Australia will field one of the biggest skateboarding teams in Paris. The nine athletes range from Arisa Trew, who is also 14 and a few months younger than Covell, to 34-year-old Shane O’Neill.
Covell is a strong chance of a medal in the street skating event – she might be Australia’s youngest gold medal winner, although Trew may break that record again in the second week – and says the fact she is nursing two fractured fingers from an accident a few weeks ago won’t hamper her performance (street skaters don’t grab their boards).
She will compete on Sunday – day two of the Games – alongside Olivia Lovelace and Haylie Powell. O’Neill will compete on Saturday. The park skating event is in the second week.
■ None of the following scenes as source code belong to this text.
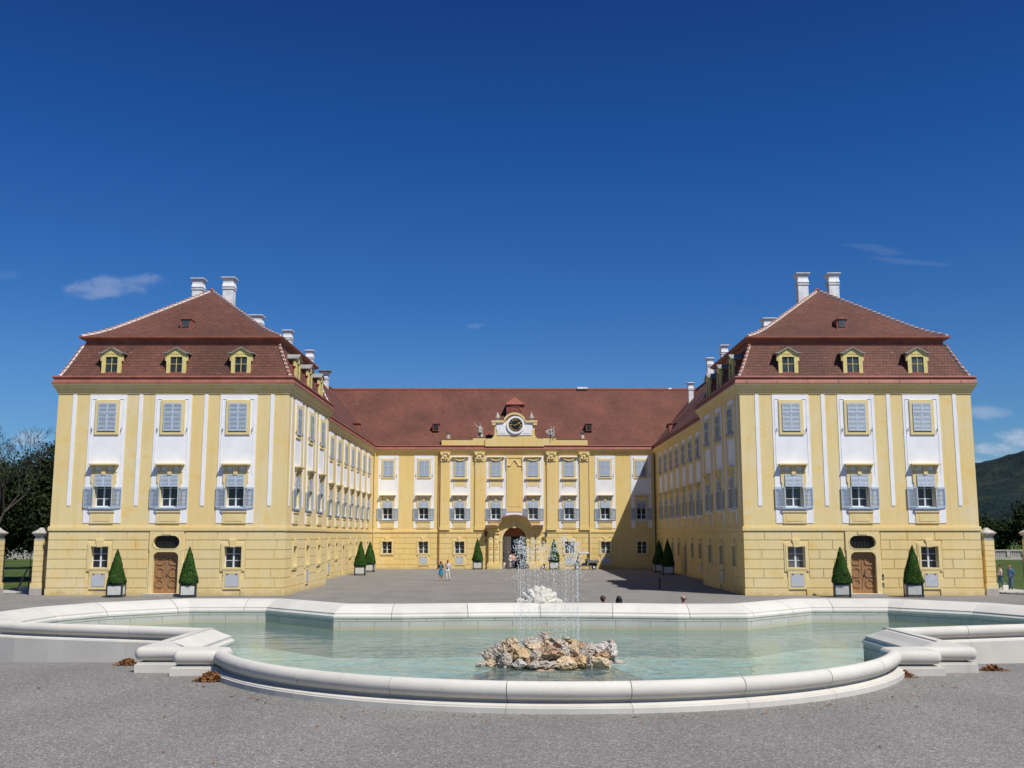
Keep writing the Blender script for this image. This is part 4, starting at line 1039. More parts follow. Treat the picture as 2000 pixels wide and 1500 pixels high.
def proto_upper(draped=False):
    mb = MB(); rectframe(mb, -.79, .79, 10.53, 12.83, .2, -.10, -.03, 'trim_plaster')
    rectframe(mb, -.82, .82, 10.50, 12.86, .07, -.085, -.029, 'trim_plaster')
    mb.box(-.6, .6, -.05, -.028, 10.72, 12.64, 'dark_void')
    if draped:
        mb.box(-.98, .98, -.22, -.03, 10.42, 10.53, 'trim_plaster')
        mb.box(-1.02, 1.02, -.30, -.03, 13.0, 13.1, 'trim_plaster'); mb.box(-.95, .95, -.16, -.03, 12.86, 13.0, 'trim_plaster')
        for k in range(10):
            a = -.8+1.6*k/10; b = a+.16; f_ = lambda x: 12.96-.34*(1-(x/.8)**2)
            mb.tube((a, -.17, f_(a)), (b, -.17, f_(b)), .075, .075, 'trim_plaster', 6)
        mb.box(-.58, .58, -.055, -.029, 9.62, 10.36, 'trim_plaster')
        for sx in (-1, 1): mb.box(sx*.66, sx*.78, -.07, -.029, 9.45, 10.42, 'trim_plaster')
    else:
        for sx in (-1, 1):    # shutter hooks
            mb.tube((sx*.98, -.03, 10.86), (sx*.98, -.13, 10.84), .018, .018, 'dark_iron', 5); mb.tube((sx*.98, -.12, 10.72), (sx*.99, -.12, 10.98), .022, .022, 'dark_iron', 5)
    w_ = mb.build('window')
    for x in (-.60, .0):
        leafobj(.60, 1.17, (x, -.13, 10.77), 0, 0, w_); leafobj(.60, .67, (x, -.13, 11.965), 0, 0, w_)
    return w_
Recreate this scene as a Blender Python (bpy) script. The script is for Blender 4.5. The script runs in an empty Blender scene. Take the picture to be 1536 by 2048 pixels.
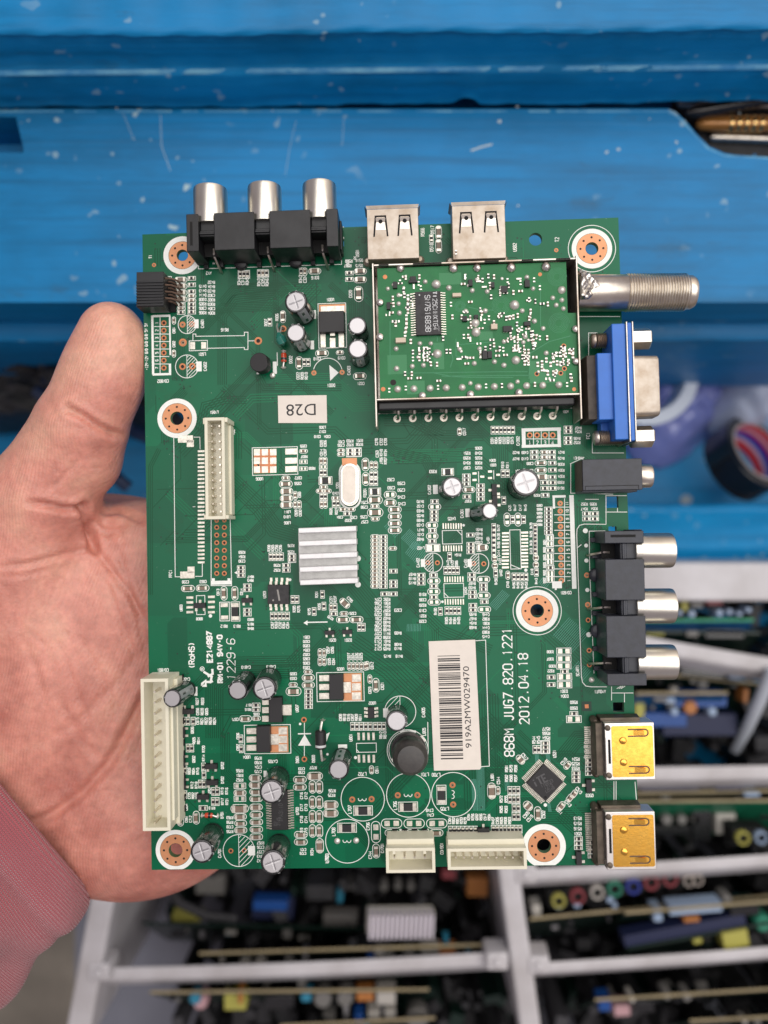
import bpy, math, random
import numpy as np
from mathutils import Vector, Matrix, Euler
PI = math.pi
rad = math.radians
S = 0.001                      # all builders work in millimetres
F, CZ = 1538.0, 202.54         # focal length in photo pixels, camera height in mm
scene = bpy.context.scene
C = scene.collection
# ---------------------------------------------------------------- camera, world, light, exposure
cd = bpy.data.cameras.new('camera'); cam = bpy.data.objects.new('camera', cd); C.objects.link(cam)
cam.location = (0, 0, CZ*S)
cd.sensor_fit = 'VERTICAL'; cd.sensor_height = 36; cd.sensor_width = 27; cd.lens = 36*F/2048
cd.clip_start = 0.005; cd.clip_end = 20
cd.dof.use_dof = True; cd.dof.focus_distance = 0.199; cd.dof.aperture_fstop = cd.lens/3.6
scene.camera = cam
w = bpy.data.worlds.new('World'); scene.world = w; w.use_nodes = True
nt = w.node_tree; bg = nt.nodes['Background']
sky = nt.nodes.new('ShaderNodeTexSky'); sky.sky_type = 'NISHITA'; sky.sun_disc = False
sky.sun_elevation = rad(38); sky.sun_rotation = rad(35); sky.air_density = 1.0; sky.dust_density = 3.0
mixw = nt.nodes.new('ShaderNodeMix'); mixw.data_type = 'RGBA'; mixw.inputs[0].default_value = 0.6
mixw.inputs[7].default_value = (5.6, 4.4, 4.3, 1)
nt.links.new(sky.outputs[0], mixw.inputs[6]); nt.links.new(mixw.outputs[2], bg.inputs[0]); bg.inputs[1].default_value = 0.08
def area_light(name, loc, target, sx, sy, power, col, spin=0):
    l = bpy.data.lights.new(name, 'AREA'); l.shape = 'RECTANGLE'; l.size = sx; l.size_y = sy; l.energy = power; l.color = col
    o = bpy.data.objects.new(name, l); C.objects.link(o); o.location = loc
    q = (Vector(target)-Vector(loc)).to_track_quat('-Z', 'Y'); o.rotation_euler = (q @ Euler((0, 0, spin)).to_quaternion()).to_euler()
    return o
# the open side of the workshop: one large soft source high up, beyond the far side of the bench
lw = area_light('window_light', (0.74, 0.42, 1.5), (0.74, 0.42, 0), 2.7, 1.9, 38, (1.0, 0.97, 0.93), rad(-18.4))
scene.view_settings.view_transform = 'Standard'; scene.view_settings.look = 'None'
scene.view_settings.gamma = 1; scene.view_settings.use_curve_mapping = False
scene.view_settings.exposure = 0.0
# ---------------------------------------------------------------- geometry of the view
def WP(px, py, z):             # photo pixel -> world point in mm at height z
    k = CZ-z
    return ((px-768)/F*k, (1024-py)/F*k, z)
AX, AY, AZ = -2.90099e-02, -2.95293e-02, 2.45686e-02
BW, BH = 127.0, 168.78
BR = Matrix.Rotation(AZ, 3, 'Z') @ Matrix.Rotation(AY, 3, 'Y') @ Matrix.Rotation(AX, 3, 'X')
BT = Vector((0.44, -8.11, 0))
BRT = BR.transposed()
BO = BRT @ (Vector((0, 0, CZ))-BT)
def P(px, py, h=0.0):          # photo pixel -> point on the circuit board, h mm above it
    d = BRT @ Vector(((px-768)/F, (1024-py)/F, -1))
    t = (h-BO.z)/d.z
    return (BO.x+d.x*t, BO.y+d.y*t)
FR = [0, 0, 1]
def frame(n):
    FR[:] = {'Z1': (260, 340, .32552), 'Z2': (700, 380, .46875), 'Z3': (270, 780, .29297), 'Z4': (560, 820, .32552), 'Z5': (980, 860, .27344),
             'A1': (270, 1230, .27995), 'A2': (620, 1240, .28646), 'A3': (960, 1340, .28646), 'T': (740, 500, .28646), 'J': (360, 340, .22135),
             'V': (1150, 380, .25395), 'H': (1180, 1380, .23177), 'X': (0, 0, 1)}[n]
def Q(X, Y, h=0.0): return P(FR[0]+X*FR[2], FR[1]+Y*FR[2], h)
def mm(v): return v*FR[2]*(CZ)/F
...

The street skaters were given an image of their course a few weeks ago but will see it for the first time on Monday afternoon, local time. They get limited opportunity to practise before their event. “Every course is different,” said O’Neill. “The size is different. The dimensions and angles are different.”
They’re nervous, says O’Neill, but the nerves fade away when they begin to skate. As an elder of the team, he had no advice for Covell. “I think she has it covered, honestly she does,” he said. “As soon as she gets going, it’s business as usual.”